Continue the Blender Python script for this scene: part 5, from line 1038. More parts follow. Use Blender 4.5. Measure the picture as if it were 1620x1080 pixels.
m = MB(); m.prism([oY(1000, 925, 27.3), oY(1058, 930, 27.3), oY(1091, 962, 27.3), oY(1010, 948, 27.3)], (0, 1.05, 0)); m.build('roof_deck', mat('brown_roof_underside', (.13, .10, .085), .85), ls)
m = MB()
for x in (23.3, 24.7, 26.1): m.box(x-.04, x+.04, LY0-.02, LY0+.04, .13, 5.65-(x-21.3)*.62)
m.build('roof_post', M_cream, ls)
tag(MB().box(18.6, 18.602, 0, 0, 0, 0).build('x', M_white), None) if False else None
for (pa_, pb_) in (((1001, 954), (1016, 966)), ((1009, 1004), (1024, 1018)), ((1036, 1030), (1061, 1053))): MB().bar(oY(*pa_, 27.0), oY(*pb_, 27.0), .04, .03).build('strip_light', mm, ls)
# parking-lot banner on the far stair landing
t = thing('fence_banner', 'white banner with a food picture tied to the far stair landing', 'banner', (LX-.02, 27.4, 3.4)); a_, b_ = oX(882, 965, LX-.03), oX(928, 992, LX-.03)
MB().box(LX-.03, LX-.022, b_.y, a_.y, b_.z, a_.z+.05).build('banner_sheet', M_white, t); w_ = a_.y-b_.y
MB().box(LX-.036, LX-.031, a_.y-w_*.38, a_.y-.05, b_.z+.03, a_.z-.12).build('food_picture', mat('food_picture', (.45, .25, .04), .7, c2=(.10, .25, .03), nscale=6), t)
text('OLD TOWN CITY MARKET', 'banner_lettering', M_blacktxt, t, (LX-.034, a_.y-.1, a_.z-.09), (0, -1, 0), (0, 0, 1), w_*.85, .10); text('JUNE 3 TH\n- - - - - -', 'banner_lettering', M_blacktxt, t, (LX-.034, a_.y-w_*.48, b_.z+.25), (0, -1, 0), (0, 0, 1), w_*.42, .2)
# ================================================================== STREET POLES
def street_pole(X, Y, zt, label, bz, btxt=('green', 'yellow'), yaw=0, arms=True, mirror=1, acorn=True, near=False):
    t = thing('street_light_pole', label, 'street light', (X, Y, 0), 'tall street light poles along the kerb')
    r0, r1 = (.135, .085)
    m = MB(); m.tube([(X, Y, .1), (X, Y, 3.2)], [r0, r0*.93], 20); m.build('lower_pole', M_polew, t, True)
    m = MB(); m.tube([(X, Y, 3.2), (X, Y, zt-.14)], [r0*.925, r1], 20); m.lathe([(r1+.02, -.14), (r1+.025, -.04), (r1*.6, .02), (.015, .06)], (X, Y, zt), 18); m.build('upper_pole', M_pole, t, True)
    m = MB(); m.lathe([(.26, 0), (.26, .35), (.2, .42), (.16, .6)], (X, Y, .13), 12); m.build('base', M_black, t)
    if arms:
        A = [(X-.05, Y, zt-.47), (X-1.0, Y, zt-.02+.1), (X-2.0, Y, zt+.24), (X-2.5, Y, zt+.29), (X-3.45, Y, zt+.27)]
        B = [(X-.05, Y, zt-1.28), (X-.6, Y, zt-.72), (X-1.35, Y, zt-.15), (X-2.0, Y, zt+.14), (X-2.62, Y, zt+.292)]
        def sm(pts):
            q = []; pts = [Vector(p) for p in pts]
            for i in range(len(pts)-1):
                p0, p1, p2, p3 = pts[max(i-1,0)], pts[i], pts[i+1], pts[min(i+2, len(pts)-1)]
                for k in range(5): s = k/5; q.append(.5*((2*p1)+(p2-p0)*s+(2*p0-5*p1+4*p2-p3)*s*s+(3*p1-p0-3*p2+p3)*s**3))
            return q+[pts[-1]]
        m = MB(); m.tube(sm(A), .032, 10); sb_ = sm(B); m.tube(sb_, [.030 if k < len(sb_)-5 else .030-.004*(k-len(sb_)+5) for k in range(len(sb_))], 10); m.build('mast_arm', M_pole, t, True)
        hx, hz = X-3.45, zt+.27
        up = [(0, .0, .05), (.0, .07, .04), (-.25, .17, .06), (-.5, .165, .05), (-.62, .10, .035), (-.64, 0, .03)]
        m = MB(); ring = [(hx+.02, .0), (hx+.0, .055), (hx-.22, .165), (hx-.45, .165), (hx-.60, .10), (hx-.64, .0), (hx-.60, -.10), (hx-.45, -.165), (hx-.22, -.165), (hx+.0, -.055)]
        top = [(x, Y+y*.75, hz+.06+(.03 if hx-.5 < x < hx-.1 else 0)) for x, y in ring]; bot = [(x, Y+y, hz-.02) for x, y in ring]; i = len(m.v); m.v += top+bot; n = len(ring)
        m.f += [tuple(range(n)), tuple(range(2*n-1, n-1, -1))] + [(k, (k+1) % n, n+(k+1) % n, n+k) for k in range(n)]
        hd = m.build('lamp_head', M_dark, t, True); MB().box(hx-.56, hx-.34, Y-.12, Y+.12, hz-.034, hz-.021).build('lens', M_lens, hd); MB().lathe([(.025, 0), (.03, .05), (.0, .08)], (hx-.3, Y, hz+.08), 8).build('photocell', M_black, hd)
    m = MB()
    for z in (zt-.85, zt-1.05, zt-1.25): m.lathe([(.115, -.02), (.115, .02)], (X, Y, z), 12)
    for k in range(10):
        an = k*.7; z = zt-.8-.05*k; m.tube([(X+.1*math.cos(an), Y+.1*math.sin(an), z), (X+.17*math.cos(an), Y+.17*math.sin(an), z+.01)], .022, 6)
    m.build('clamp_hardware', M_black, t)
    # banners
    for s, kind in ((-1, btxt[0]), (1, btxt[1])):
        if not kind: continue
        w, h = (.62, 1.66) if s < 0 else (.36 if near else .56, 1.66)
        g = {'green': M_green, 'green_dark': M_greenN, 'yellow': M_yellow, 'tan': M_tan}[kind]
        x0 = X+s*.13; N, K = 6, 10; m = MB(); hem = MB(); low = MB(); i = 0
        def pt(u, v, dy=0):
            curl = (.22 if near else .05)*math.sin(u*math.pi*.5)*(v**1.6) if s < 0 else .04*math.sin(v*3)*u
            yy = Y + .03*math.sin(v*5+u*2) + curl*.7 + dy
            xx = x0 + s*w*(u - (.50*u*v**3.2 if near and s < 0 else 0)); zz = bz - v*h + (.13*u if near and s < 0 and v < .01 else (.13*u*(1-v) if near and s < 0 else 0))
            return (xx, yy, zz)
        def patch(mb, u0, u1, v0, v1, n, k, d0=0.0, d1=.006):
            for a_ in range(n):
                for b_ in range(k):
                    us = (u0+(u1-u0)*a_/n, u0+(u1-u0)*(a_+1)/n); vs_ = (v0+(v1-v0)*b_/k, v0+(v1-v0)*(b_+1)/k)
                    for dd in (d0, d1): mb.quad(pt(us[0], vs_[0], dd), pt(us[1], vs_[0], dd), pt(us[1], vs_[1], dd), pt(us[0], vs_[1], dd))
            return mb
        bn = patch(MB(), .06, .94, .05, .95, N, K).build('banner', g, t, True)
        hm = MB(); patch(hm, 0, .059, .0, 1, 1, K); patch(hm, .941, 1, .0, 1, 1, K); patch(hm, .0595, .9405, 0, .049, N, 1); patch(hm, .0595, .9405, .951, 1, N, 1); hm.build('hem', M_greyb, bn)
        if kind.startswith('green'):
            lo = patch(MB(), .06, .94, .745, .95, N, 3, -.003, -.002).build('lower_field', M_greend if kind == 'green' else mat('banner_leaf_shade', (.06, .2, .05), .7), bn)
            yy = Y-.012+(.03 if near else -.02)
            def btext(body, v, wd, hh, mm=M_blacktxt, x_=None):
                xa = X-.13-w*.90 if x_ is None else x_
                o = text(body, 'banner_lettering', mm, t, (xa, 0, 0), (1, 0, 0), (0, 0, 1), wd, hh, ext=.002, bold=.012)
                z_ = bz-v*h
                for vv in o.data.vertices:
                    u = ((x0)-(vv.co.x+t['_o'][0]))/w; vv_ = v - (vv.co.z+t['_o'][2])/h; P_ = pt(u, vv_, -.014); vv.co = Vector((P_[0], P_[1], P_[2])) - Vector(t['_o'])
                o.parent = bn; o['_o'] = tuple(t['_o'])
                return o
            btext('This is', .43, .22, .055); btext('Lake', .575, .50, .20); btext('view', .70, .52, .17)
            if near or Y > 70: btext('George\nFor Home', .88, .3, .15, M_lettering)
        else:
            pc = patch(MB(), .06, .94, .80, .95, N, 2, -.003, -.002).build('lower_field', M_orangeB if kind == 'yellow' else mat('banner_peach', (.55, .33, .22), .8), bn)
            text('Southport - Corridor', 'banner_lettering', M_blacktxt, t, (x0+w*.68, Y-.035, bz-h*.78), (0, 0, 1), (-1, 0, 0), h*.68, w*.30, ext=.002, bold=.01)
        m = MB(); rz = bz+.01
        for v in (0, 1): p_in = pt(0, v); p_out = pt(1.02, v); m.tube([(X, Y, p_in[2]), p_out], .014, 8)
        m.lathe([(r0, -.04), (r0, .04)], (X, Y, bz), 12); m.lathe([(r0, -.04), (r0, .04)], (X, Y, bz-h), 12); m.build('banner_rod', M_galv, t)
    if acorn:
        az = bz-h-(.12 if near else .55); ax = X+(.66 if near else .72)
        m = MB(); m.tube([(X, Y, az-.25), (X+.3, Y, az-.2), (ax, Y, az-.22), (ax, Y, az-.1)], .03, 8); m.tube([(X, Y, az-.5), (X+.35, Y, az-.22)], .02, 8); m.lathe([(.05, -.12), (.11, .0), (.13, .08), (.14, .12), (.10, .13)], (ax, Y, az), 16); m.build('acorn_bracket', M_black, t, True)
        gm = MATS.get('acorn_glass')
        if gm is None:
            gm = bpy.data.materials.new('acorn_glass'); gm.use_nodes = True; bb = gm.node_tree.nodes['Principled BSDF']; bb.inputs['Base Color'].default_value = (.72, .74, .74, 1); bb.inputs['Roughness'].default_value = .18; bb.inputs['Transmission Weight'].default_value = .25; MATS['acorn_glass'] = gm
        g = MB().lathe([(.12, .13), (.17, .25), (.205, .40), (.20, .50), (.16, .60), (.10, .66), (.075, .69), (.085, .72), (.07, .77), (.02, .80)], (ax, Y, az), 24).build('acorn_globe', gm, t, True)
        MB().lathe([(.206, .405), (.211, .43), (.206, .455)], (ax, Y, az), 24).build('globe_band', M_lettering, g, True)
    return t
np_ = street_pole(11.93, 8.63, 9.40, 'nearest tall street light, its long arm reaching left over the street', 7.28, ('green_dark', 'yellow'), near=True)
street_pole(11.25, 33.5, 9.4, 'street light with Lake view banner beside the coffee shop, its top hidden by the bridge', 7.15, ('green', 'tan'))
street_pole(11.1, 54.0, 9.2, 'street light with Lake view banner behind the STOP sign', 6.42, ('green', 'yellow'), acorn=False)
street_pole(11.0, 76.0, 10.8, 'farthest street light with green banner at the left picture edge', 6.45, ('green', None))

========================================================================

Gather every line containing the word "kind" and copy it.

    for s, kind in ((-1, btxt[0]), (1, btxt[1])):
        if not kind: continue
        g = {'green': M_green, 'green_dark': M_greenN, 'yellow': M_yellow, 'tan': M_tan}[kind]
        if kind.startswith('green'):
            lo = patch(MB(), .06, .94, .745, .95, N, 3, -.003, -.002).build('lower_field', M_greend if kind == 'green' else mat('banner_leaf_shade', (.06, .2, .05), .7), bn)
            pc = patch(MB(), .06, .94, .80, .95, N, 2, -.003, -.002).build('lower_field', M_orangeB if kind == 'yellow' else mat('banner_peach', (.55, .33, .22), .8), bn)